Validity of Contextual Formulas

Many well-known logical identities are naturally written as equivalences between contextual formulas. A simple example is the Boole-Shannon expansion c[p] ≡ (p ∧ c[true]) ∨ (¬ p ∧ c[false]), where c denotes an arbitrary formula with possibly multiple occurrences of a "hole", called a context, and c[φ] denotes the result of "filling" all holes of c with the formula φ. Another example is the unfolding rule μX.c[X] ≡ c[μX.c[X]] of the modal μ-calculus. We consider the modal μ-calculus as overarching temporal logic and, as usual, reduce the problem whether φ₁ ≡ φ₂ holds for contextual formulas φ₁, φ₂ to the problem whether φ₁ ↔ φ₂ is valid. We show that the problem whether a contextual formula of the μ-calculus is valid for all contexts can be reduced to validity of ordinary formulas. Our first result constructs a canonical context such that a formula is valid for all contexts iff it is valid for this particular one. However, the ordinary formula is exponential in the nesting-depth of the context variables. In a second result we solve this problem, thus proving that validity of contextual formulas is EXP-complete, as for ordinary equivalences. We also prove that both results hold for CTL and LTL as well.
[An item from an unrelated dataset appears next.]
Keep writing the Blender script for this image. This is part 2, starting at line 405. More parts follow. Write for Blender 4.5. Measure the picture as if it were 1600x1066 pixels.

We conclude the paper with some experimental results. In particular, we use our implementation to automatically prove the correctness of a set of six contextual equivalences of LTL recently introduced by Esparza et al. for the normalization of LTL formulas. While Esparza et al. need several pages of manual proof, our tool only needs milliseconds to do the job and to compute counterexamples for incorrect variants of the equivalences.